[TASK TO CARRY OUT] Please quote exactly the lines below from the line containing "What Blender Python" to the line containing "random.seed(4); rng = np.random.default_rng(11)", both lines included, and nothing else.

(Dataset excerpt)
═══

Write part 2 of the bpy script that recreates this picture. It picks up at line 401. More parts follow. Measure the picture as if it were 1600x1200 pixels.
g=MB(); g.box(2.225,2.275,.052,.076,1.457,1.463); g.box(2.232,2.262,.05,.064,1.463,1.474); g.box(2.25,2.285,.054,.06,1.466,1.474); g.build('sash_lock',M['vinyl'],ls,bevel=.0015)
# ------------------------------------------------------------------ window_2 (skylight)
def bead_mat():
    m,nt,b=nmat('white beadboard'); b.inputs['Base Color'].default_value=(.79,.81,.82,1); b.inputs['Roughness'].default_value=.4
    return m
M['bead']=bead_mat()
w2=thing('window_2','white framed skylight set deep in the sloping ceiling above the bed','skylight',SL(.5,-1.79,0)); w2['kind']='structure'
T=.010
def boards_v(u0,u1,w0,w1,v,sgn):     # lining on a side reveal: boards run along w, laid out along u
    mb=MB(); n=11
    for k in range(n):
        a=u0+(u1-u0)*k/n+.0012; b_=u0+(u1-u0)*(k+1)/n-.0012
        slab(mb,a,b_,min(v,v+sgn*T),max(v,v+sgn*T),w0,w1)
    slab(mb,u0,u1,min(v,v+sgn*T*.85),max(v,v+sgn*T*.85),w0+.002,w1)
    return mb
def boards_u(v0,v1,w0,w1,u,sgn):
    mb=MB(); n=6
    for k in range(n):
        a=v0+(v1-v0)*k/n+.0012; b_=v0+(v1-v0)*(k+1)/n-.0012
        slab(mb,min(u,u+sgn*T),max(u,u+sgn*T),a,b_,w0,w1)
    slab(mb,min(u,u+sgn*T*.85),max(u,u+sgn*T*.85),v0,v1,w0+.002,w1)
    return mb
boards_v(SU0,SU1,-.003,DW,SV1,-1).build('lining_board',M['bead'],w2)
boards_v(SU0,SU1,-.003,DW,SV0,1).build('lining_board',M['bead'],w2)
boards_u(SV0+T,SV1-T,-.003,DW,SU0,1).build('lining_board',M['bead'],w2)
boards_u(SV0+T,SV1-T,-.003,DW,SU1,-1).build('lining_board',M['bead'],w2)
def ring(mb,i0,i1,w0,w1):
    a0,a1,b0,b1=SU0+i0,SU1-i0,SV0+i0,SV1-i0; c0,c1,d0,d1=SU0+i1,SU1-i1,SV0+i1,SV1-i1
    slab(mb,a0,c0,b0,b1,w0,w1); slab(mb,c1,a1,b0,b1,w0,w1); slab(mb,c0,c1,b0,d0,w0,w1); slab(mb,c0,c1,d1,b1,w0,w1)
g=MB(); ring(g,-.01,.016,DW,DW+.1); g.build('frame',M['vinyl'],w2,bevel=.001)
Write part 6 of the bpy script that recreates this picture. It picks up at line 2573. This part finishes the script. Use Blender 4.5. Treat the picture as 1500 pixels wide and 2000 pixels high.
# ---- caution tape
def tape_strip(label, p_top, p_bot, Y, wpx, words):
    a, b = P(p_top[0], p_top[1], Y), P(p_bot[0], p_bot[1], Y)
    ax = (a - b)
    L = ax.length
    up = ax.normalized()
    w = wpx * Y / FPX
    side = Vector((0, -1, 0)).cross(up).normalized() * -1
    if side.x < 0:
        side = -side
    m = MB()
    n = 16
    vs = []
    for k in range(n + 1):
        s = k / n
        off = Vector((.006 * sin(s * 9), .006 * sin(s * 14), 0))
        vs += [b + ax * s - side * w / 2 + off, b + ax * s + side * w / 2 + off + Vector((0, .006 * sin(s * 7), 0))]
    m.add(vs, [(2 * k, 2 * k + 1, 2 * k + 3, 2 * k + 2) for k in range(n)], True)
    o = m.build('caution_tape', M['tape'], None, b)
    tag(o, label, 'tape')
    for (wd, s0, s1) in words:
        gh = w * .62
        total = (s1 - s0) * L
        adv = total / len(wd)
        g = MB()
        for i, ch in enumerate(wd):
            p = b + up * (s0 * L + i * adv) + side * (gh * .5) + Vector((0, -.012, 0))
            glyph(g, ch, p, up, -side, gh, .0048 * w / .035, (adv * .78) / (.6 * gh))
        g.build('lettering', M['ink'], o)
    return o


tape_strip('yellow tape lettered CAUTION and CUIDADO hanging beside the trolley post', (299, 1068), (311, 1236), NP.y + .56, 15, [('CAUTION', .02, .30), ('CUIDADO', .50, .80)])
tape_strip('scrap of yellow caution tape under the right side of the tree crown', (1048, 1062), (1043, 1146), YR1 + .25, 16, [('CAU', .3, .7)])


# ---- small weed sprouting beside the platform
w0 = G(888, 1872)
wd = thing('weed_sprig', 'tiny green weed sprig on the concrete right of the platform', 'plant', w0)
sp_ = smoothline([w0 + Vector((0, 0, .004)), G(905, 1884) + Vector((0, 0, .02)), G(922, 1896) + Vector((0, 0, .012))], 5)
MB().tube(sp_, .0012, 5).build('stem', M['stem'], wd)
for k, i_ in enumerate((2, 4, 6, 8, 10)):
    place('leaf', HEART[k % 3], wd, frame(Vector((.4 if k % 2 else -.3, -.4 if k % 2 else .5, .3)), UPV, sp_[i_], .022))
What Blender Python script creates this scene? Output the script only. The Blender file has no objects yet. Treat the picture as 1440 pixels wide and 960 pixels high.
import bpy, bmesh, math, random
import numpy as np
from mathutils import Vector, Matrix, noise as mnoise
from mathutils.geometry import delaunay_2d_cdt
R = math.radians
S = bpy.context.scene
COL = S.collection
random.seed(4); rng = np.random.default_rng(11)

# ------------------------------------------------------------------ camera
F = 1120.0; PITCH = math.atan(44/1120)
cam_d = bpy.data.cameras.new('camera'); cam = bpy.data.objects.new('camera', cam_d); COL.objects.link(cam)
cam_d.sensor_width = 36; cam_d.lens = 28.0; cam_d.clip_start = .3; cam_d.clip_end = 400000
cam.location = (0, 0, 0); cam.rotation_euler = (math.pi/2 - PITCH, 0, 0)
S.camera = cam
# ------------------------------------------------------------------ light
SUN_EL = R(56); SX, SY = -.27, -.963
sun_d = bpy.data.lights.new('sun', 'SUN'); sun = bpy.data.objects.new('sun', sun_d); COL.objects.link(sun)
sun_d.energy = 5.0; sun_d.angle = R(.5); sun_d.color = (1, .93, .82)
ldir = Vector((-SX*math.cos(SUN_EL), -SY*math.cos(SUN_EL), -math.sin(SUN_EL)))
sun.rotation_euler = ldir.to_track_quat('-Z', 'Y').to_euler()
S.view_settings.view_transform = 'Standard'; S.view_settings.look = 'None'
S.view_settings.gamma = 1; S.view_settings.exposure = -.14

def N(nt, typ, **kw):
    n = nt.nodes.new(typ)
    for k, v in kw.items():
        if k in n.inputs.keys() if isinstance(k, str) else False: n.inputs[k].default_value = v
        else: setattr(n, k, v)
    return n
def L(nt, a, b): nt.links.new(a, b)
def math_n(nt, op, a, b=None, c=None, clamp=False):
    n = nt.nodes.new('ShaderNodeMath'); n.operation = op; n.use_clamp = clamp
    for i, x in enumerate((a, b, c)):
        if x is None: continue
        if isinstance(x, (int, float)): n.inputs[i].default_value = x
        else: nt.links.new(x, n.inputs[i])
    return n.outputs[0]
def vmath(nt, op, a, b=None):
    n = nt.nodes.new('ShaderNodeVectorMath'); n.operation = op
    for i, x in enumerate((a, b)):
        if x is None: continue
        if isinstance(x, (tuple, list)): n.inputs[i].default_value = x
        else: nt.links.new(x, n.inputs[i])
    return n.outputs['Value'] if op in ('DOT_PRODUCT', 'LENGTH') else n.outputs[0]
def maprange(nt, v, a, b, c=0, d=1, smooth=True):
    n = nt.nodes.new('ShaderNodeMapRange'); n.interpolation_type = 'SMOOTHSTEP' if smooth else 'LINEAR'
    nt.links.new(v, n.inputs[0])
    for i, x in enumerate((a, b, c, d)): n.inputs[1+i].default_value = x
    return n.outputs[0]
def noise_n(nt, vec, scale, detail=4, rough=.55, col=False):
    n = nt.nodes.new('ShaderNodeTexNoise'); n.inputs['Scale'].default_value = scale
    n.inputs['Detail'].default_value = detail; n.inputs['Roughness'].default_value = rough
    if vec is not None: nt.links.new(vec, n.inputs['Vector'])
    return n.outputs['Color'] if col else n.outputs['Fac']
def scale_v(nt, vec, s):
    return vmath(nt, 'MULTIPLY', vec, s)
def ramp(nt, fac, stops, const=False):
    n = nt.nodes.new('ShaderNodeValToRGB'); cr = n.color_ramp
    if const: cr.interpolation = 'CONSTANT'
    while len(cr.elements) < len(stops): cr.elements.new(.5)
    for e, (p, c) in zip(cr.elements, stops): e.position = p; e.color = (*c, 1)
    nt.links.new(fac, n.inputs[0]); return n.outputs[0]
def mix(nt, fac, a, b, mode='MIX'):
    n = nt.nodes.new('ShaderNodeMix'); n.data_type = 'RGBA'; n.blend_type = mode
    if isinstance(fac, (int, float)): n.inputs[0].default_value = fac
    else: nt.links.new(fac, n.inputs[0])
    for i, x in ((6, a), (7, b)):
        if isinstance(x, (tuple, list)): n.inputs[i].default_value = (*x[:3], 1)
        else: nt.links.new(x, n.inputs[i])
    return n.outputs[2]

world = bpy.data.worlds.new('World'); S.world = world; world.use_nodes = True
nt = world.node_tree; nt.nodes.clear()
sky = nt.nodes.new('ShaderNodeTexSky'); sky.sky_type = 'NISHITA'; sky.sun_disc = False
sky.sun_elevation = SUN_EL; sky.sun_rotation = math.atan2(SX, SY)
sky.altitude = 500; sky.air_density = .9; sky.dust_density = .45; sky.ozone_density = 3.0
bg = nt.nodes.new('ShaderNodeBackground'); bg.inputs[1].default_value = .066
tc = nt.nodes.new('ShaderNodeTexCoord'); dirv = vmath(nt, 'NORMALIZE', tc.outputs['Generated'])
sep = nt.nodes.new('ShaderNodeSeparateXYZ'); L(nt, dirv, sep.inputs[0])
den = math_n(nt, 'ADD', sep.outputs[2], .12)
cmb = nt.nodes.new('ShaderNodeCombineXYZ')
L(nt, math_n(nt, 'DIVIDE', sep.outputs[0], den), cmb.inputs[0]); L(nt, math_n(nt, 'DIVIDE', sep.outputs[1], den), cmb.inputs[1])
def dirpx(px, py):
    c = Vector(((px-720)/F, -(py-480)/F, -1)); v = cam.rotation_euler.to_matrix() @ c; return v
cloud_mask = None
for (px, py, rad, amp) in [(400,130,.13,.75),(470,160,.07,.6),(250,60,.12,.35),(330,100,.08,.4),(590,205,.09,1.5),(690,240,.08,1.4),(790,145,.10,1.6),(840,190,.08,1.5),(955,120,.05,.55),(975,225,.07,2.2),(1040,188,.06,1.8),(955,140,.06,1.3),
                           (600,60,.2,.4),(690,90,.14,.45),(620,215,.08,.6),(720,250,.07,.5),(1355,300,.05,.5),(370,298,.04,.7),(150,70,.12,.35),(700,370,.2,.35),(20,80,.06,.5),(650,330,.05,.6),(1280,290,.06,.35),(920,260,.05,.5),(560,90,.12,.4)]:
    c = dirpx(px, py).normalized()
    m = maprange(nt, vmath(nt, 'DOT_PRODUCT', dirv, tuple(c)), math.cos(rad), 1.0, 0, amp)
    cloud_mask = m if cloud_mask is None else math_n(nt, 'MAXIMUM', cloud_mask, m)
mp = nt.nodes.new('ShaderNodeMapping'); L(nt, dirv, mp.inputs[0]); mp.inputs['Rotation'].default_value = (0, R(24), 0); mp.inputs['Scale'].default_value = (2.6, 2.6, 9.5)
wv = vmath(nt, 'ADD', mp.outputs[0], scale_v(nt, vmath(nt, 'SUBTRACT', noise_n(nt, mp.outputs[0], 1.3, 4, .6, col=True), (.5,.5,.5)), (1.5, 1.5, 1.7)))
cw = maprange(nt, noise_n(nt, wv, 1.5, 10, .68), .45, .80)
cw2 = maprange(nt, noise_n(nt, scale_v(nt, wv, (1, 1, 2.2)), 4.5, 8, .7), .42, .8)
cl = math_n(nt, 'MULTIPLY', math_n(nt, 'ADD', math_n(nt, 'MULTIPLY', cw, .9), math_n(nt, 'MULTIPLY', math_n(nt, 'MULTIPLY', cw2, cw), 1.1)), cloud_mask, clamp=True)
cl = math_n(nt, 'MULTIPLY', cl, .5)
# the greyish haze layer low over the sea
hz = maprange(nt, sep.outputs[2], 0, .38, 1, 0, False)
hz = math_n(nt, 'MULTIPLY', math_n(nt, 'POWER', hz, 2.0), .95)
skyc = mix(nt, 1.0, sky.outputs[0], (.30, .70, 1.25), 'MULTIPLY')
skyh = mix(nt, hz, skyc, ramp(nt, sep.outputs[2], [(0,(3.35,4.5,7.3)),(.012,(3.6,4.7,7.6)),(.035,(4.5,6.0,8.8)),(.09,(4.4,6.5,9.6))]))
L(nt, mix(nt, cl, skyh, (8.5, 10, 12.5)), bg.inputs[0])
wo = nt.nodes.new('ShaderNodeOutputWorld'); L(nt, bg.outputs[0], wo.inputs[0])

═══

[RESULT FOR THIS TASK]
What Blender Python script creates this scene? Output the script only. The Blender file has no objects yet. Treat the picture as 1440 pixels wide and 960 pixels high.
import bpy, bmesh, math, random
import numpy as np
from mathutils import Vector, Matrix, noise as mnoise
from mathutils.geometry import delaunay_2d_cdt
R = math.radians
S = bpy.context.scene
COL = S.collection
random.seed(4); rng = np.random.default_rng(11)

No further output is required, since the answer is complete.